En janvier 1976, libéré grâce à l’action internationale conjointe des Comités de mathématiciens, de psychiatres, de syndicats et de la diaspora ukrainienne, il émigre avec sa famille en France, dont il obtient la nationalité.
En 1977, nommé représentant étranger du Groupe ukrainien Helsinki de défense des droits de l’Homme, il poursuit son action en Occident, signe des articles dans des organes de presse français, ukrainien et russe. Il collabore aussi à la rédaction ukrainienne de Radio Liberty.
Depuis la Perestroïka gorbatchévienne et l’indépendance de l’Ukraine, Leonid Ivanovitch se consacre à la philologie des littératures russe et ukrainienne.
En grand intellectuel, il s’intéresse à bon nombre de sujets qu’il étudie avec pertinence et clairvoyance. N’oublions pas que l’héritage de la dissidence, son esprit de lutte pour la démocratie, le respect des droits fondamentaux, pour un pays libre, s’incarneront dans la Révolution Orange.1
J’ai eu la chance insigne de le connaître grâce à ma consoeur Renata Lesnik, son amie. Cette autre figure historique de la dissidence, unique dissidente moldave, nous a quittés fin décembre 2013. Ensemble, nous avons réalisé un documentaire sur cet intellectuel hors pair intitulé «Ainsi parlait… Pliouchtch». L‘une de ses toutes dernières interviews, peut-être la dernière, figure aussi dans l’ouvrage collectif «Goodbye, Poutine», paru en 2015.2 Avec calme, il y raconte la prise de conscience qui fut à l’origine de sa dissidence :
«La prise de conscience du facteur humain a entraîné celle du facteur national. Mon Ukraine natale n’était qu’une colonie. L’empire soviétique était l’ennemi de la liberté, de l’humanité, de toutes les nations, peuple russe y compris. Le samizdat domina peu à peu toutes les sphères de la vie et de la pensée. En m’y insinuant, je devins non seulement un lecteur de littérature interdite, mais aussi un diffuseur et un auteur. En tant que marxiste, j’ai tenté de résoudre les contradictions entre théorie et pratique en analysant, dans mes articles, la théorie marxiste, l’éthique, le problème nationaliste. Mes débats avec les proches du samizdat, qu’ils soient marxistes ou anti-marxistes, m’ont mené à la conclusion que nous vivions un capitalisme féodal employant des esclaves d’État.. »

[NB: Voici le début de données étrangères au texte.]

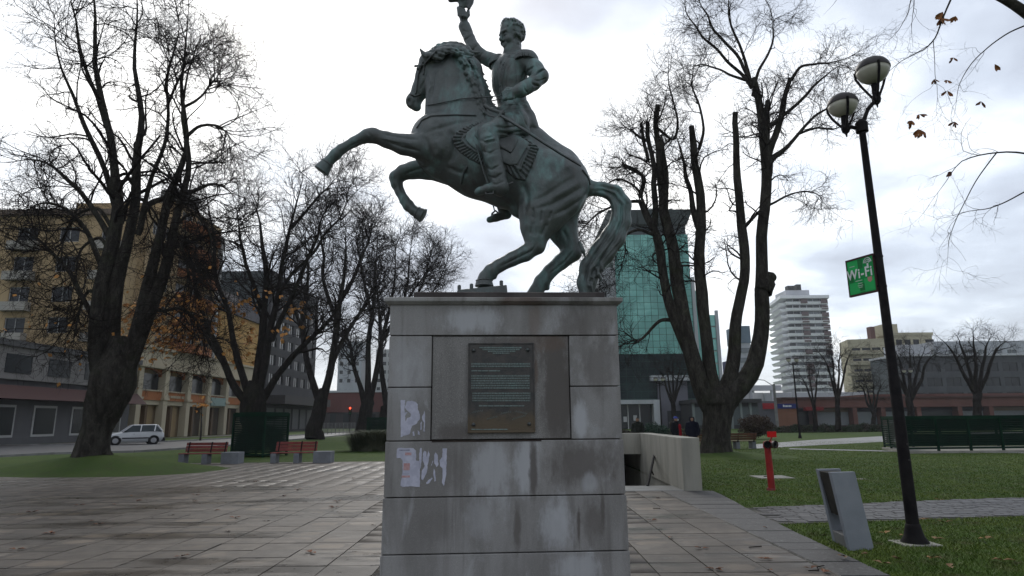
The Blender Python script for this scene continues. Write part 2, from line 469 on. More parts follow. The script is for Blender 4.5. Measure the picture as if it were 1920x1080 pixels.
# near fore leg, stretched forward
HF.chain(CH((818, 276, -.16, 34, .8), (790, 274, -.19, 25, .8), (757, 271, -.22, 19.5, .85), (725, 262, -.23, 15, .9), (700, 254, -.24, 12.8), (688, 255, -.24, 12.2), (664, 266, -.25, 9.2), (640, 280, -.25, 9.2), (629, 290, -.25, 10.2), (620, 299, -.25, 8.8), (614, 305, -.25, 10)), .02)
HF.ell(SP(698, 254, -.25), (.085, .07, .075), .02)
HF.seg(SP(634, 291, -.25), SP(633, 296, -.25), spr(634, 291, 5.5), spr(633, 296, 3), .01)
HF.chain(CH((760, 268, -.32, 3), (700, 262, -.32, 3)), .02, op='sub'); HF.chain(CH((775, 283, -.36, 3.5), (735, 272, -.33, 3)), .02, op='sub')
# far fore leg, folded
HF.chain(CH((838, 312, .15, 36, .7), (805, 315, .19, 22, .8), (775, 319, .20, 16.5), (757, 323, .20, 14), (743, 333, .20, 12.8), (744, 345, .20, 10.5), (750, 360, .20, 8.6), (759, 376, .19, 9.2), (766, 386, .19, 10), (776, 395, .18, 9), (783, 399, .18, 10)), .02)
HF.seg(SP(770, 381, .19), SP(773, 383, .19), spr(770, 381, 6), spr(772, 383, 4), .01)
# near hind leg
HF.chain(CH((1030, 372, -.17, 54, .55), (1016, 402, -.19, 42, .6), (1006, 430, -.20, 27, .7), (1004, 448, -.20, 20, .8)), .04)
HF.chain(CH((1004, 448, -.20, 19), (1003, 462, -.20, 15.5), (985, 475, -.20, 15), (960, 486, -.20, 13.2), (936, 498, -.20, 12.2), (921, 508, -.20, 12.8), (911, 520, -.19, 13), (908, 528, -.19, 14)), .018)
HF.ell(SP(1014, 459, -.20), (.045, .05, .075), .03)
HF.seg(SP(926, 514, -.20), SP(927, 519, -.20), spr(926, 514, 8), spr(927, 519, 5), .01)
HF.chain(CH((995, 474, -.28, 2.5), (950, 499, -.28, 2.2)), .018, op='sub')
HF.chain(CH((1010, 415, -.36, 3.5), (1003, 440, -.31, 3)), .02, op='sub')
# far hind leg
HF.chain(CH((1045, 385, .17, 48, .55), (1048, 415, .19, 34, .65), (1058, 440, .20, 23, .8), (1068, 460, .20, 19)), .035)
HF.chain(CH((1068, 460, .20, 18.5), (1072, 474, .20, 17), (1052, 491, .20, 14.5), (1032, 508, .20, 13), (1016, 528, .20, 14), (1006, 545, .20, 13), (999, 556, .20, 14)), .018)
HF.ell(SP(1082, 470, .20), (.045, .05, .07), .03)
HF.seg(SP(1024, 532, .20), SP(1026, 540, .20), spr(1026, 532, 8), spr(1026, 540, 5), .01)
# sheath / belly folds
HF.chain(CH((985, 402, 0, 14), (975, 392, 0, 18)), .05)
# windpipe groove and throat latch
HF.chain(CH((811, 122, -.14, 3.5), (812, 150, -.20, 4), (806, 190, -.25, 3)), .02, op='sub')
HF.chain(CH((802, 172, -.17, 3.5), (803, 140, -.15, 4.5), (812, 118, -.15, 3)), .012, op='sub')
horse_body_D = HF.D.copy()
# mane: locks thrown over the crest
mrg = random.Random(5)
crest = [(818, 97), (827, 90), (838, 87), (849, 86), (860, 88), (869, 94), (877, 103), (884, 114), (890, 126), (895, 138), (899, 150), (903, 161), (906, 172), (909, 183), (912, 194), (915, 205), (917, 214)]
for i, (u, v) in enumerate(crest):
    for row in range(3):
        d0 = (-.13, -.05, .05)[row]+mrg.uniform(-.02, .02); back = (14, 4, -3)[row]
        L = mrg.uniform(17, 25)*(.8 if row == 0 else 1)
        if i < 6: du, dv, bu, bv = L*.95, L*.35, back*.6, back*.6
        else: du, dv, bu, bv = L*.50, L*.70, back, 0
        w = mrg.uniform(-2, 2); kink = 4.5*(1 if (i+row) % 2 else -1)
        tip = mrg.uniform(2, 6)
        pts = CH((u-bu-7, v+bv-2, d0*.9, 5.0), (u-bu+du*.22+kink*.25, v+bv+dv*.18-2, d0-.015, 5.6), (u-bu+du*.5-kink*.2+w, v+bv+dv*.55, d0-.02, 5.0), (u-bu+du*.85+w, v+bv+dv*.82, d0-.015, 3.6), (u-bu+du*1.05+tip, v+bv+dv*.90-tip*.5, d0, 1.3))
        HF.chain(pts, .005)
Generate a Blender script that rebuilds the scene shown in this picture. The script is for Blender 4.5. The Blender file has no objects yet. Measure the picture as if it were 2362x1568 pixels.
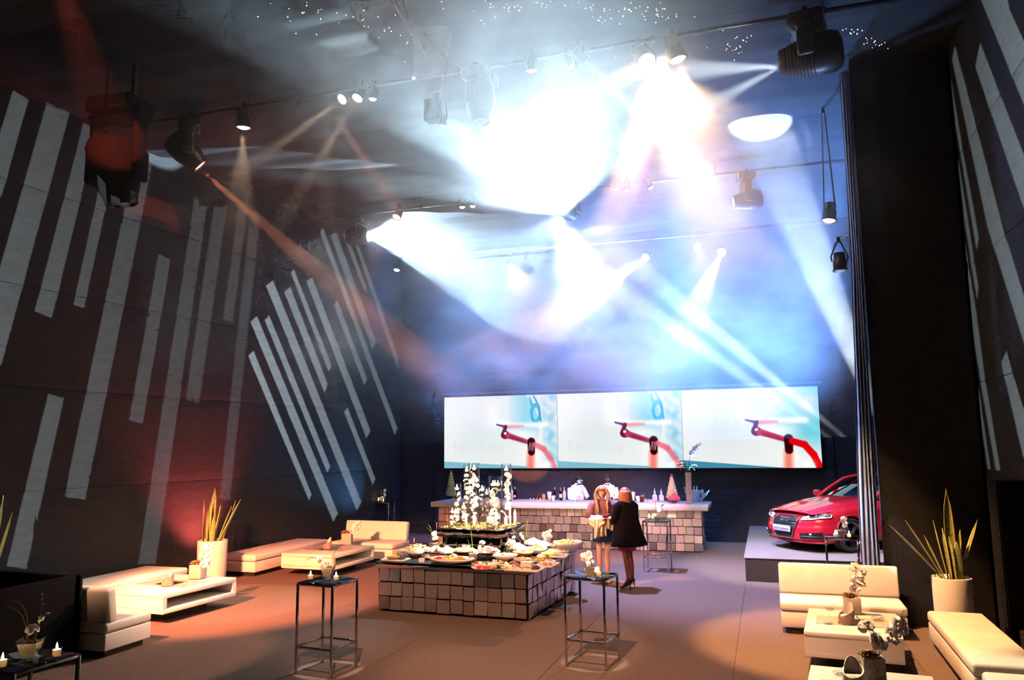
import bpy, bmesh, math, random
import numpy as np
from mathutils import Vector, Matrix, Euler
from mathutils.geometry import delaunay_2d_cdt
random.seed(7); rng = np.random.default_rng(7)
SC = bpy.context.scene; COL = SC.collection
PI = math.pi

# ------------------------------------------------------------------ camera
EYE = 2.5
M3 = Matrix(((0.9515, -0.0505, -0.3033), (0.3059, 0.1249, 0.9438), (-0.0097, -0.9909, 0.1343)))  # filled below exactly
def _cam():
    F, CX, CY = 1800., 1181., 784.
    dn = Vector((.010, 1, -(1028-CY)/F)).normalized(); up = -dn
    xv = 1765.; yv = 1028-.010*(xv-CX)
    Y = Vector(((xv-CX)/F, (yv-CY)/F, 1)).normalized()
    Y = (Y-up*Y.dot(up)).normalized()
    X = Y.cross(up)
    if X[0] < 0: X = -X
    return Matrix((X, Y, up))
M3 = _cam()
cd = bpy.data.cameras.new('camera'); cam = bpy.data.objects.new('camera', cd); COL.objects.link(cam)
cd.sensor_width = 36; cd.lens = 1800/2362*36; cd.clip_end = 200; cd.clip_start = .05
right = M3 @ Vector((1, 0, 0)); down = M3 @ Vector((0, 1, 0)); fwd = M3 @ Vector((0, 0, 1))
cam.matrix_world = Matrix(((right.x, -down.x, -fwd.x, 0), (right.y, -down.y, -fwd.y, 0), (right.z, -down.z, -fwd.z, EYE), (0, 0, 0, 1)))
SC.camera = cam

def ray(px, py): return M3 @ Vector(((px-1181)/1800, (py-784)/1800, 1))
def gz(px, py, z=0.):            # the point of height z seen at a pixel of the 2362 x 1568 photograph
    d = ray(px, py); return Vector((0, 0, EYE))+d*((z-EYE)/d.z)
def at(px, py, y):               # the point at room depth y seen at that pixel
    d = ray(px, py); return Vector((0, 0, EYE))+d*(y/d.y)

# ------------------------------------------------------------------ world, exposure
w = bpy.data.worlds.new('world'); SC.world = w; w.use_nodes = True
w.node_tree.nodes['Background'].inputs[0].default_value = (.10, .16, .30, 1)
w.node_tree.nodes['Background'].inputs[1].default_value = .012
vs = SC.view_settings
SC.display_settings.display_device = 'sRGB'
vs.view_transform = 'Standard'; vs.look = 'None'; vs.gamma = 1; vs.use_curve_mapping = False; vs.exposure = 0.0
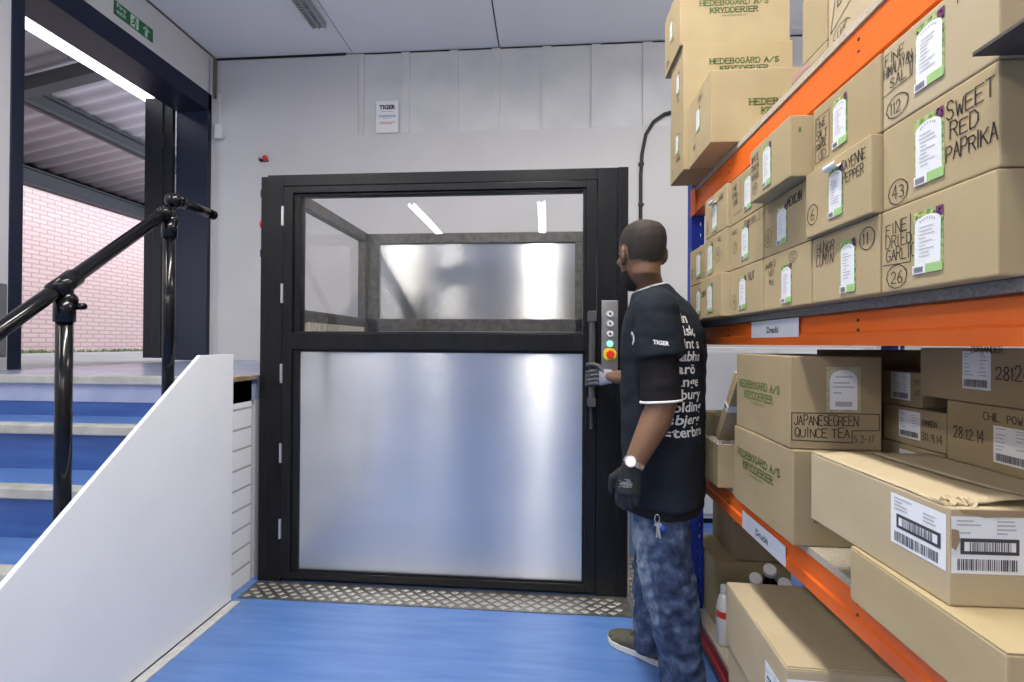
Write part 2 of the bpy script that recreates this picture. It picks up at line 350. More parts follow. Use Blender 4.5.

Est-il utile de rappeler que Léonid a abandonné le marxisme sans regrets.
À notre époque d’indifférence, d’hypocrisie, de cynisme, qui privilégie le paraître au détriment de l’être, Léonid Pliouchtch était la droiture même. Jusqu’à la fin, il a dénoncé la propagande, l’injustice et la pensée unique. Jusqu’à la fin, il s’est préoccupé de l’avenir de son Ukraine bien-aimée. Mais il se tenait aussi aux côtés de l’oppo-sition russe traquée par le Kremlin. Et de toutes les victimes des dictatures.
La dernière phrase du film que Renata et moi lui avons consacré en dit long sur la hauteur de vue de cet homme remarquable. En réponse à ma question sur l’éthique qui guida vie, il répondit simplement :
«J’ai essayé d’être un homme honnête. Tel est mon credo. (…) L’important est de le demeurer, au moins intérieurement. Et c’est horriblement difficile ! »
Il réussit à l’être toute sa vie.
Cher Léonid, vous connaître, échanger avec vous, fut un honneur et une fierté.